# DATA PROVIDED
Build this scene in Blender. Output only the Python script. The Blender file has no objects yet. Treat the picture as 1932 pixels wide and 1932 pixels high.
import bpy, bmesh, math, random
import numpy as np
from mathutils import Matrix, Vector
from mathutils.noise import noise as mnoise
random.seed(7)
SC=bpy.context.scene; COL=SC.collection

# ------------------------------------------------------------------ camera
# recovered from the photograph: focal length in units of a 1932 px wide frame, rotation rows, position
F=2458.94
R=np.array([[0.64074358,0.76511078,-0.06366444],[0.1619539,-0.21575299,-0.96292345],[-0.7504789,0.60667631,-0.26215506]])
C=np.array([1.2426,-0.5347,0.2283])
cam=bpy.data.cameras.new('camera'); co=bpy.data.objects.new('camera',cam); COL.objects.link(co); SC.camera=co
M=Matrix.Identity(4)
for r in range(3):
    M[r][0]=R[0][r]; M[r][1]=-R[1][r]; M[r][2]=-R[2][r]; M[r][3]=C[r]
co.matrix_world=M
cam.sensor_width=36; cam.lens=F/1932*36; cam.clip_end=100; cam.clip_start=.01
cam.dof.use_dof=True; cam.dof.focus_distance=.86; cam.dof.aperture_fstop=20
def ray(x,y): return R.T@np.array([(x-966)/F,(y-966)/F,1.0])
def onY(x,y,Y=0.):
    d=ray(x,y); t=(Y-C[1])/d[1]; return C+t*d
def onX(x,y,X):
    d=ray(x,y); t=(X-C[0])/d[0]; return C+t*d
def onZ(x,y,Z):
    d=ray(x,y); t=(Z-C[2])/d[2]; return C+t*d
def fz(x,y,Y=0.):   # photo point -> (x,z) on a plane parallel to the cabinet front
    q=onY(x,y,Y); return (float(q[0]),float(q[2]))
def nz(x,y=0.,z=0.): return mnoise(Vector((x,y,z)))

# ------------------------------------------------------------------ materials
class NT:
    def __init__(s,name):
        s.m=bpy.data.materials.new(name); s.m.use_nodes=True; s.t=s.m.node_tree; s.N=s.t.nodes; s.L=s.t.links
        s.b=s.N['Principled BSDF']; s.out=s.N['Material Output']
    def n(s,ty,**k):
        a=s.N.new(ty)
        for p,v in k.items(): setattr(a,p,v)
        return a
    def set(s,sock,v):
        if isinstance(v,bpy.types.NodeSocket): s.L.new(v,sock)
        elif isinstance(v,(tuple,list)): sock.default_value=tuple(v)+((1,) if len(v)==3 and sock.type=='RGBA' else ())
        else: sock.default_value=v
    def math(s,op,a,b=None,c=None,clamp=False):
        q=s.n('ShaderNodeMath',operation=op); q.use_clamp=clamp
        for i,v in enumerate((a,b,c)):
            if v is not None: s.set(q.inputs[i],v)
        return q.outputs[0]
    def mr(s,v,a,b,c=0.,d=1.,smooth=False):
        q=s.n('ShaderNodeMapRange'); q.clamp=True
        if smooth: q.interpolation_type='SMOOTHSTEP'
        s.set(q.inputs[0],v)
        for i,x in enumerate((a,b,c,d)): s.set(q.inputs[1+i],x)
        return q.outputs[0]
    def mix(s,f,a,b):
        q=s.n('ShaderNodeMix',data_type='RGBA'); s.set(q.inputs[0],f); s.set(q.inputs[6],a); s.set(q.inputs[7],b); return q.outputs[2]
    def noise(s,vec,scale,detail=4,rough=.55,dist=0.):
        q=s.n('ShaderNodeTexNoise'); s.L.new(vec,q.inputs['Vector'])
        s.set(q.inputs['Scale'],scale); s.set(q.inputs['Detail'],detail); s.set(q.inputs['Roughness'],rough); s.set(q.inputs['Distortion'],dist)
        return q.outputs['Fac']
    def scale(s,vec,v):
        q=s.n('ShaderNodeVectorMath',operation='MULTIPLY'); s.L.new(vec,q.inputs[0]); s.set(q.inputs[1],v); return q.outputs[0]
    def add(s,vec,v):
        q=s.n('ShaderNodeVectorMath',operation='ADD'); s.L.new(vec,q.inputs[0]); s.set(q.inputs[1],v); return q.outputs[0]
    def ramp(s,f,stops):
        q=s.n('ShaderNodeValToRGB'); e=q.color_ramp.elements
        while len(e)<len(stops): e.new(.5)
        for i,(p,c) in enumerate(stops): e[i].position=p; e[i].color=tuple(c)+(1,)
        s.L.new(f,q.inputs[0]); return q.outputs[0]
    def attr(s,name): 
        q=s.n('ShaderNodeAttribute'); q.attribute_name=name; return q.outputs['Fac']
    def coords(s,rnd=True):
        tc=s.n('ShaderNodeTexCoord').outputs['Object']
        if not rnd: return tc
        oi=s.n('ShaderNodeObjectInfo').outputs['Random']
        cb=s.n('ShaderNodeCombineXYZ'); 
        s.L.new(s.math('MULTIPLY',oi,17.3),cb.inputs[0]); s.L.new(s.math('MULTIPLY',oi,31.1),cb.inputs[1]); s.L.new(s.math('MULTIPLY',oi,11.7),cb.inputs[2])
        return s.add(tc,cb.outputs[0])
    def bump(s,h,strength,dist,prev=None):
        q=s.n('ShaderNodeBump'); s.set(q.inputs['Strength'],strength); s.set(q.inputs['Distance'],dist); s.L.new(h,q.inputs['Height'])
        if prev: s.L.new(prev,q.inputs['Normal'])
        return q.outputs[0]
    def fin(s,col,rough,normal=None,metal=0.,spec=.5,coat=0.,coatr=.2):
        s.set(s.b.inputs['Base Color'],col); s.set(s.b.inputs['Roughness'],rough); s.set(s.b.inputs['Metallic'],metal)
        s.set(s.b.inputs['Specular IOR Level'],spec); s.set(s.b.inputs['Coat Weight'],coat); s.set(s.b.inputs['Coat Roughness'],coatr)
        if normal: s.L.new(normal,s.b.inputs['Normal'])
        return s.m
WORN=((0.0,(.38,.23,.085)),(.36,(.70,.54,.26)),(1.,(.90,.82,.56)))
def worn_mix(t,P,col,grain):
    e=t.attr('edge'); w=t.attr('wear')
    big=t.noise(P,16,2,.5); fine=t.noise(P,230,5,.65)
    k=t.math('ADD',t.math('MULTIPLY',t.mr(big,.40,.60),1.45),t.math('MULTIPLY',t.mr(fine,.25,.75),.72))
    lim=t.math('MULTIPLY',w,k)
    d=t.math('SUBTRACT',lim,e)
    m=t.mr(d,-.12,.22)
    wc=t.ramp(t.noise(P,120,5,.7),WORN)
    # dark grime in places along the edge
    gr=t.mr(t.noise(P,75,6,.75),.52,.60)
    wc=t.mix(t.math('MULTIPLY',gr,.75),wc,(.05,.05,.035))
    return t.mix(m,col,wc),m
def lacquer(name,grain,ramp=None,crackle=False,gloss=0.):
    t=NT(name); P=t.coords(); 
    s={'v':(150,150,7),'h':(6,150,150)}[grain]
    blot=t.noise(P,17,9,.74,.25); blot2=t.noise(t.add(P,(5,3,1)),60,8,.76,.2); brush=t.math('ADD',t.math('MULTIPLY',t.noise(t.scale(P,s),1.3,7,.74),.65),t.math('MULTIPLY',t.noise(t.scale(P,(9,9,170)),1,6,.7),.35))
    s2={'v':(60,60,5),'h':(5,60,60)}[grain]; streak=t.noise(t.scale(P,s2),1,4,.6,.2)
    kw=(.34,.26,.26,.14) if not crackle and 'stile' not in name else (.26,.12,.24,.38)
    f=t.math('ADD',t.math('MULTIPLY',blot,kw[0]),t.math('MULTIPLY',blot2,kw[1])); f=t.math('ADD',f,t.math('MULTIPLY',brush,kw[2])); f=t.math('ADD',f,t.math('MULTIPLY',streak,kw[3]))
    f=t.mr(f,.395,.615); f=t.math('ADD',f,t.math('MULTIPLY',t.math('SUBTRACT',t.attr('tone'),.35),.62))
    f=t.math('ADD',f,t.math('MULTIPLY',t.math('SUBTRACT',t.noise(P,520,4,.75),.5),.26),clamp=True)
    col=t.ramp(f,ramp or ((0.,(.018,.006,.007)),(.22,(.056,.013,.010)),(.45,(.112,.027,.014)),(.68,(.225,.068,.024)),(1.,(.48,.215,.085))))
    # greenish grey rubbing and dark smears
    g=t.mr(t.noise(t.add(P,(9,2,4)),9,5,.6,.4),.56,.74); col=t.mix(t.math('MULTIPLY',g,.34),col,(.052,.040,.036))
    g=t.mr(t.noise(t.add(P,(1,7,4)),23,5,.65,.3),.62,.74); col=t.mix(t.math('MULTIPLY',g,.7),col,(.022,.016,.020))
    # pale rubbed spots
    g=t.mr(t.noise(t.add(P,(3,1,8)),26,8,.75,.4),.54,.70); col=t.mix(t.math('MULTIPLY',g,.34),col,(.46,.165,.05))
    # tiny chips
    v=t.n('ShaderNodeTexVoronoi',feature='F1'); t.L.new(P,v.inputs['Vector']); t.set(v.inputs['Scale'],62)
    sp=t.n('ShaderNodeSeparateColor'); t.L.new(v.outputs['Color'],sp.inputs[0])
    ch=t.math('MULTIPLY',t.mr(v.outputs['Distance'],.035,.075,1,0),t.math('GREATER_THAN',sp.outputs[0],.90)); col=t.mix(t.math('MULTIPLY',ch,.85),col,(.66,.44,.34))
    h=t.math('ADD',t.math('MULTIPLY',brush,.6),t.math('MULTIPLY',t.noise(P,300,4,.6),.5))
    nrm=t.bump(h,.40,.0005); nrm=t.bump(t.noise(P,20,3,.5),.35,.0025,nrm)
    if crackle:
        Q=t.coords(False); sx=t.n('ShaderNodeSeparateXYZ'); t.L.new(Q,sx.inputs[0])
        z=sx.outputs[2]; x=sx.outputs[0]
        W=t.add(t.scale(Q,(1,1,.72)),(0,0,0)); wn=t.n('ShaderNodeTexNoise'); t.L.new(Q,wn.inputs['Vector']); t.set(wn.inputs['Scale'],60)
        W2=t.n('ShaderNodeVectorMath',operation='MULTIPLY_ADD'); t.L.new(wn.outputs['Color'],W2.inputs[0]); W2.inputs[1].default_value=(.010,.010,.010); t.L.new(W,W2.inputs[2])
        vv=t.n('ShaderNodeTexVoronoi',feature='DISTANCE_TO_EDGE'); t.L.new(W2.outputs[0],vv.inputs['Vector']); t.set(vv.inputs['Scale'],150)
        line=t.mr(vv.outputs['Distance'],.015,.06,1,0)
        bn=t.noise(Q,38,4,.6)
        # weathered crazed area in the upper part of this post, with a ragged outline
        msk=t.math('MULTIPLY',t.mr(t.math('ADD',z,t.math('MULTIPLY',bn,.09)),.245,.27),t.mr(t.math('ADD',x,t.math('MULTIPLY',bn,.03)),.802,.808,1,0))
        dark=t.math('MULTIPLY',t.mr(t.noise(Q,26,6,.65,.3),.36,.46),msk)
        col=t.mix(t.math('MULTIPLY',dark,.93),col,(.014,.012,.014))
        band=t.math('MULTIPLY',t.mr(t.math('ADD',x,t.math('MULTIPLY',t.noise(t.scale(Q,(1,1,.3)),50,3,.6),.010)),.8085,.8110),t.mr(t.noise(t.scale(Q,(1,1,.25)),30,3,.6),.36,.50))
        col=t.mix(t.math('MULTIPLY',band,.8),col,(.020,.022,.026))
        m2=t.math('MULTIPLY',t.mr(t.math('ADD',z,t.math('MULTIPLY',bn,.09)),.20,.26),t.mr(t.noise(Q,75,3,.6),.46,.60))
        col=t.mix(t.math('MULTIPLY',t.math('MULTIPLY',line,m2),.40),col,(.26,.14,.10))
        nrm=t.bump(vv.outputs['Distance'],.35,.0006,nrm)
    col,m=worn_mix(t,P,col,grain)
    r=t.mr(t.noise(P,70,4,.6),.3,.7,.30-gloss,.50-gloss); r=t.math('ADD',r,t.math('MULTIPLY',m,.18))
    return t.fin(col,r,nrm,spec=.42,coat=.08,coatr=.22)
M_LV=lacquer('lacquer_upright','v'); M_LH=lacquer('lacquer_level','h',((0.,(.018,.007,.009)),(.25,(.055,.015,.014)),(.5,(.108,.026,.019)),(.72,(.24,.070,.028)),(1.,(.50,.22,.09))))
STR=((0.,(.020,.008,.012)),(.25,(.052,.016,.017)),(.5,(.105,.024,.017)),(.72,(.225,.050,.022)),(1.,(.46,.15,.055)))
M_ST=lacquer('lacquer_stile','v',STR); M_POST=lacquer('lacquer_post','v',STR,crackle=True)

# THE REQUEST
Restate the first line and every line after it, word for word, stopping once the line with "SC=bpy.context.scene; COL=SC.collection" is done.

# RESPONSE BELOW
Build this scene in Blender. Output only the Python script. The Blender file has no objects yet. Treat the picture as 1932 pixels wide and 1932 pixels high.
import bpy, bmesh, math, random
import numpy as np
from mathutils import Matrix, Vector
from mathutils.noise import noise as mnoise
random.seed(7)
SC=bpy.context.scene; COL=SC.collection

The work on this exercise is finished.